### Problem requirements
Print the records below from the first line through the line containing "nt.nodes.clear()", both included, word for word.

### 3D scene scripts
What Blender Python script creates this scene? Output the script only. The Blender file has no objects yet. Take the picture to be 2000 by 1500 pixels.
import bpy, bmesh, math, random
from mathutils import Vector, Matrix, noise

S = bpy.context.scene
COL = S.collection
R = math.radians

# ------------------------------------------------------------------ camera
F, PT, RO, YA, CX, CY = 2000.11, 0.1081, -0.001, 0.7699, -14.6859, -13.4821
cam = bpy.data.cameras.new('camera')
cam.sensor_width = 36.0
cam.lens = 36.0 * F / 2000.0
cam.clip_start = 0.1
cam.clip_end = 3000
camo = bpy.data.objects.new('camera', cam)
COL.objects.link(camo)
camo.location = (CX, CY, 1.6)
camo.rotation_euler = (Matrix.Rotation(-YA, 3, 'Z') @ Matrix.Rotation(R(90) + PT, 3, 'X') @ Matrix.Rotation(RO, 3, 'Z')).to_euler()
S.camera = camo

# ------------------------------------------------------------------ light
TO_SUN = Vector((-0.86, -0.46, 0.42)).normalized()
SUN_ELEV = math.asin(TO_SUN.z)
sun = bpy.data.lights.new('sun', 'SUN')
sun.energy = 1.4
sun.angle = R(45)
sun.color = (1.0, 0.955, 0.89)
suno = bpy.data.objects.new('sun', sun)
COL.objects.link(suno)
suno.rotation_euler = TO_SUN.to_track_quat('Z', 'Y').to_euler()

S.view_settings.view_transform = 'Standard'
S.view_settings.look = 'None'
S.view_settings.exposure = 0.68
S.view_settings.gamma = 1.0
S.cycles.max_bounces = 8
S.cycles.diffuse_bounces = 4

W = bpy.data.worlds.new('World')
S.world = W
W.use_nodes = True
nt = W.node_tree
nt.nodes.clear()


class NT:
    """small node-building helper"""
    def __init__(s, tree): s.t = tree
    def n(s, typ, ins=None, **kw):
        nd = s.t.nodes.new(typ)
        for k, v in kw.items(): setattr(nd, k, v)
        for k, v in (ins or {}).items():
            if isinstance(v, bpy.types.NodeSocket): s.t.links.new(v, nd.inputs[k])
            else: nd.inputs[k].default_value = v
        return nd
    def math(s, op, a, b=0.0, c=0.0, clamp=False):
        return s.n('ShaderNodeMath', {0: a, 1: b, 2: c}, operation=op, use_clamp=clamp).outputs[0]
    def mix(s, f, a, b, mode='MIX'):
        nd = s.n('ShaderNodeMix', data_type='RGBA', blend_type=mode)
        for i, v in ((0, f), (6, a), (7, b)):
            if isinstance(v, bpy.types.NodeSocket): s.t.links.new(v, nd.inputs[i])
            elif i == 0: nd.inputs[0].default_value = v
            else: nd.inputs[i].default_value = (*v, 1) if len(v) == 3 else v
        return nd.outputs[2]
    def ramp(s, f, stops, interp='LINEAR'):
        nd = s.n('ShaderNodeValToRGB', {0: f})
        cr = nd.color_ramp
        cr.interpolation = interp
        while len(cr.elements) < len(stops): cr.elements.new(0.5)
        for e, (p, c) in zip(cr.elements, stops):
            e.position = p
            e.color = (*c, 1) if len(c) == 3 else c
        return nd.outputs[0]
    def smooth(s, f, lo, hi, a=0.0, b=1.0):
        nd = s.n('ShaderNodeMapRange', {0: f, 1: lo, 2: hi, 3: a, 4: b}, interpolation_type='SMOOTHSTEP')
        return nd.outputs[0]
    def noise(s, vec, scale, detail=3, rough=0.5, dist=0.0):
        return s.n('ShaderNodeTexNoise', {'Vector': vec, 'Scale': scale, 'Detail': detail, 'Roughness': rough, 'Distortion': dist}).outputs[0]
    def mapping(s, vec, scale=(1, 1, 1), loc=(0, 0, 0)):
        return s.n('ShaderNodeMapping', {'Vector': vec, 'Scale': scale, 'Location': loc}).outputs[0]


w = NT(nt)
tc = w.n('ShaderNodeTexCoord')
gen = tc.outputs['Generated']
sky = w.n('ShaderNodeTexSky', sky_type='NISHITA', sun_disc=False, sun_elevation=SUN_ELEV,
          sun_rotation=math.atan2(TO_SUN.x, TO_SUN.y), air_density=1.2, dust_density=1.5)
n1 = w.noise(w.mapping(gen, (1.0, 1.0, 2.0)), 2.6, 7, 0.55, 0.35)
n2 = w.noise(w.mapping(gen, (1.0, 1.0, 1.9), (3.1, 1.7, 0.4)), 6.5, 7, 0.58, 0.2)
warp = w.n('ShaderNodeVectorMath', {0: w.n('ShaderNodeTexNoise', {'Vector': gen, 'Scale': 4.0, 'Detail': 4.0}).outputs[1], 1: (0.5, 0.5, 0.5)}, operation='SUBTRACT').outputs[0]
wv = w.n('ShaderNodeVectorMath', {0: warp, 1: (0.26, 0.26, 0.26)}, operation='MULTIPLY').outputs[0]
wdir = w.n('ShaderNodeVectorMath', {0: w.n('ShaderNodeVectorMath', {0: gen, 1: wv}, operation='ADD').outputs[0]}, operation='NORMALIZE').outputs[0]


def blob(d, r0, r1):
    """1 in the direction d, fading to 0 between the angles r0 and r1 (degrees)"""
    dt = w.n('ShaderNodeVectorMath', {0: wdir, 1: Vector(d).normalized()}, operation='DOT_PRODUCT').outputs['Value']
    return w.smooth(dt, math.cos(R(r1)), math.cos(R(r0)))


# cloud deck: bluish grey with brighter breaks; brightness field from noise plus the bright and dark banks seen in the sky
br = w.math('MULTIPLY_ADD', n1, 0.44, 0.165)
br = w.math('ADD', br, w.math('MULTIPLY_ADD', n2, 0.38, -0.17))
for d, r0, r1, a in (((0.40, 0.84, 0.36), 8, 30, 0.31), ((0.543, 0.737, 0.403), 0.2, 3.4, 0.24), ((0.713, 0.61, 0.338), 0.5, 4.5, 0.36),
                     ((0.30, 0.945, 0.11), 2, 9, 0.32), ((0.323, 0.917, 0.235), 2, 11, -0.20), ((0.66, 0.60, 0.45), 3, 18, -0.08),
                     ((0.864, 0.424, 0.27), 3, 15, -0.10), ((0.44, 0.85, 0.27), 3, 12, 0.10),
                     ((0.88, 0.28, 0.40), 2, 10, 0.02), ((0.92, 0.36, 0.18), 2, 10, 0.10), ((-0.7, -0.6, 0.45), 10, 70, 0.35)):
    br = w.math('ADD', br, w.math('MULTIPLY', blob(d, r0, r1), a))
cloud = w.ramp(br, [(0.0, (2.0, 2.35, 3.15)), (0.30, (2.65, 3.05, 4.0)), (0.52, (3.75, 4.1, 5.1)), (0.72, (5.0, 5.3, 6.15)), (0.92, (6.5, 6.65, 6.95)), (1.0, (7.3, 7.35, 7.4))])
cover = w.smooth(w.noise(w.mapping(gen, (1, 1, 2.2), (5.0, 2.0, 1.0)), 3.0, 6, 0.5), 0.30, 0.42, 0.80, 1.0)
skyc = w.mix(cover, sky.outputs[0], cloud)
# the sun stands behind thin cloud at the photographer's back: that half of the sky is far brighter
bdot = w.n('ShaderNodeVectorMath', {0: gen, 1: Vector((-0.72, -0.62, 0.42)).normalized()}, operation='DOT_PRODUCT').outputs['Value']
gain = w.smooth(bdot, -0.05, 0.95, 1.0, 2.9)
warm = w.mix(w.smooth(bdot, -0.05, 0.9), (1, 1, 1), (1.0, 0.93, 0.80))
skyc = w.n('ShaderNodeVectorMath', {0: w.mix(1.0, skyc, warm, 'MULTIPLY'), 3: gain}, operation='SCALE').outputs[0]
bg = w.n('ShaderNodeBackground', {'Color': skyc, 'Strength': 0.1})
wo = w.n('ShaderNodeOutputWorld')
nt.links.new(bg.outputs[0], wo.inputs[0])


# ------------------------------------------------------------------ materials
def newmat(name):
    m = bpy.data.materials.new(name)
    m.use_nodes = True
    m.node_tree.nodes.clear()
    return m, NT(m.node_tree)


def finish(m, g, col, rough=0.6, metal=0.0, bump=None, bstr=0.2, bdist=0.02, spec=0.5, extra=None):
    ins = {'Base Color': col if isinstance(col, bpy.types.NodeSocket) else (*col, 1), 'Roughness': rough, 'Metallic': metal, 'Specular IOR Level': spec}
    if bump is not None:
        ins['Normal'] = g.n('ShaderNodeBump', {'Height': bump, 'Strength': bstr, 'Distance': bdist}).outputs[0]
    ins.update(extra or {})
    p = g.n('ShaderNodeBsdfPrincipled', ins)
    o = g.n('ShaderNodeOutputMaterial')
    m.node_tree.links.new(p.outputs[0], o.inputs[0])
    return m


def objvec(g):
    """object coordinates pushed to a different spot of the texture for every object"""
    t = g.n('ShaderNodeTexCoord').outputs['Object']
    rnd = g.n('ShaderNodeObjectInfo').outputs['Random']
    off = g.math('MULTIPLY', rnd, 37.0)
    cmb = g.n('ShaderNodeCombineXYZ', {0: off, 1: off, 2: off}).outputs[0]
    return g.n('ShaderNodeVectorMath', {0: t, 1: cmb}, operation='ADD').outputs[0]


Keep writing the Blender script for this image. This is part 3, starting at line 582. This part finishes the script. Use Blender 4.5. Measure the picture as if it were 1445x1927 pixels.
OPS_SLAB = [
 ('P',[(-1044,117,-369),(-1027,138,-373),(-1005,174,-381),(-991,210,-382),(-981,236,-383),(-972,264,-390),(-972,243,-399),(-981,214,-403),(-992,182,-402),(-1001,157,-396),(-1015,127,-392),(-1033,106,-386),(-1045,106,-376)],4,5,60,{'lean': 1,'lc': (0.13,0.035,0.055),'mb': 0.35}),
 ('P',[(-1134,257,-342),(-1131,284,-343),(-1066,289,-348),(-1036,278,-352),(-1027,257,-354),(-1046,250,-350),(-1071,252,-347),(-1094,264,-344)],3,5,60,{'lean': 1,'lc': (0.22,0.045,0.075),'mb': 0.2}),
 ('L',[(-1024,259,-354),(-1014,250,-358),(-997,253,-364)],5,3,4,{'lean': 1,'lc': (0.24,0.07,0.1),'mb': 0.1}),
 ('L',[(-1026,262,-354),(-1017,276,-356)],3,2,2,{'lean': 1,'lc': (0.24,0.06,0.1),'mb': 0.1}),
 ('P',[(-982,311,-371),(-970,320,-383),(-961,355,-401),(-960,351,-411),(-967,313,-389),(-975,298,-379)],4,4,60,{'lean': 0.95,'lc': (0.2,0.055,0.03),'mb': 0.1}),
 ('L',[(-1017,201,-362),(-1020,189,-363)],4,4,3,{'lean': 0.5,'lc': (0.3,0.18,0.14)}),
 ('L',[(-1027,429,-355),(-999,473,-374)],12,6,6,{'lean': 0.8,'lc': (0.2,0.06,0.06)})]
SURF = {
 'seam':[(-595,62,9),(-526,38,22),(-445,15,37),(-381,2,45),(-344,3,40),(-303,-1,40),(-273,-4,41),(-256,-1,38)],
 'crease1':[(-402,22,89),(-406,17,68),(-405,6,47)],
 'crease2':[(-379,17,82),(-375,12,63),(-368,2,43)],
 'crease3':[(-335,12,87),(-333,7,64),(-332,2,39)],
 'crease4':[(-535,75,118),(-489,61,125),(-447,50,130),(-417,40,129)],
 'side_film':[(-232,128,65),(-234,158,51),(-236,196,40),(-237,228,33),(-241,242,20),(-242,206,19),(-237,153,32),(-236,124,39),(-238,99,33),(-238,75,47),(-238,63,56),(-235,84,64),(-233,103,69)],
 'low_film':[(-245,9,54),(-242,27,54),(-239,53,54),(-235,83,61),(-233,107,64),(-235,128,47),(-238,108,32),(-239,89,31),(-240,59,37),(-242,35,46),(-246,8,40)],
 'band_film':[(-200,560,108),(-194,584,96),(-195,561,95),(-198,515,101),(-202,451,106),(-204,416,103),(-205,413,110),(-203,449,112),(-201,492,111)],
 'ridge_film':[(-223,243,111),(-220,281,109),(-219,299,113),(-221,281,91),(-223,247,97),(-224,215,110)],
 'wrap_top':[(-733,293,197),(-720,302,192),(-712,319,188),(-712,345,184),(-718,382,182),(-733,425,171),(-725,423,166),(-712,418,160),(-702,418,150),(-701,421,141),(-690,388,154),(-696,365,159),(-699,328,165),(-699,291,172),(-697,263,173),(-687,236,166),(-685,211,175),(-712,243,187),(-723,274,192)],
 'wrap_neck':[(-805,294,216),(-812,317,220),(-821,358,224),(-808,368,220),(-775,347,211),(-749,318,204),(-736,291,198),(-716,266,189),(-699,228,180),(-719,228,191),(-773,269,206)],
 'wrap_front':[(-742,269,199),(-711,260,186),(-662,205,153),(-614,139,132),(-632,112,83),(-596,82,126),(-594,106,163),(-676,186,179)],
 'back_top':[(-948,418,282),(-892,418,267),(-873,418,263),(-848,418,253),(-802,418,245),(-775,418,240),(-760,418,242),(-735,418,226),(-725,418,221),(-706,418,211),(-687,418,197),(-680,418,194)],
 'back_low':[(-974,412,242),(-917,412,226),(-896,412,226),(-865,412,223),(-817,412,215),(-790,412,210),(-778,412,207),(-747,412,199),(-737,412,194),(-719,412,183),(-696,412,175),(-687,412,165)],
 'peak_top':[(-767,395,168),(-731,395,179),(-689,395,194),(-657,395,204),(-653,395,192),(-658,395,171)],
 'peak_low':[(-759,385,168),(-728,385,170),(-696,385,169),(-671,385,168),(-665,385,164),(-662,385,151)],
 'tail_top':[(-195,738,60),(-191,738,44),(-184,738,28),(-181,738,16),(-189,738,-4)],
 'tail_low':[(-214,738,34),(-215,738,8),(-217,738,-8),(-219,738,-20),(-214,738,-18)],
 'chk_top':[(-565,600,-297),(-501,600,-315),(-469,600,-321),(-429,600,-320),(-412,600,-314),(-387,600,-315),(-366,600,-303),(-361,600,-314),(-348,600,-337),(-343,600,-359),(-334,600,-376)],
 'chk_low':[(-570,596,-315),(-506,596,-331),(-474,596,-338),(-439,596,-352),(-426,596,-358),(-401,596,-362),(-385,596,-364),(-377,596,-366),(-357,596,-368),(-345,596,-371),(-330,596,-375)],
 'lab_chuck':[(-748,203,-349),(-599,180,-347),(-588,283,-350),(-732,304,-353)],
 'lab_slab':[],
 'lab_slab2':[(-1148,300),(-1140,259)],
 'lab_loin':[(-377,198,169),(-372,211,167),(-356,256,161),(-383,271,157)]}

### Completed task
What Blender Python script creates this scene? Output the script only. The Blender file has no objects yet. Take the picture to be 2000 by 1500 pixels.
import bpy, bmesh, math, random
from mathutils import Vector, Matrix, noise

S = bpy.context.scene
COL = S.collection
R = math.radians

# ------------------------------------------------------------------ camera
F, PT, RO, YA, CX, CY = 2000.11, 0.1081, -0.001, 0.7699, -14.6859, -13.4821
cam = bpy.data.cameras.new('camera')
cam.sensor_width = 36.0
cam.lens = 36.0 * F / 2000.0
cam.clip_start = 0.1
cam.clip_end = 3000
camo = bpy.data.objects.new('camera', cam)
COL.objects.link(camo)
camo.location = (CX, CY, 1.6)
camo.rotation_euler = (Matrix.Rotation(-YA, 3, 'Z') @ Matrix.Rotation(R(90) + PT, 3, 'X') @ Matrix.Rotation(RO, 3, 'Z')).to_euler()
S.camera = camo

# ------------------------------------------------------------------ light
TO_SUN = Vector((-0.86, -0.46, 0.42)).normalized()
SUN_ELEV = math.asin(TO_SUN.z)
sun = bpy.data.lights.new('sun', 'SUN')
sun.energy = 1.4
sun.angle = R(45)
sun.color = (1.0, 0.955, 0.89)
suno = bpy.data.objects.new('sun', sun)
COL.objects.link(suno)
suno.rotation_euler = TO_SUN.to_track_quat('Z', 'Y').to_euler()

S.view_settings.view_transform = 'Standard'
S.view_settings.look = 'None'
S.view_settings.exposure = 0.68
S.view_settings.gamma = 1.0
S.cycles.max_bounces = 8
S.cycles.diffuse_bounces = 4

W = bpy.data.worlds.new('World')
S.world = W
W.use_nodes = True
nt = W.node_tree
nt.nodes.clear()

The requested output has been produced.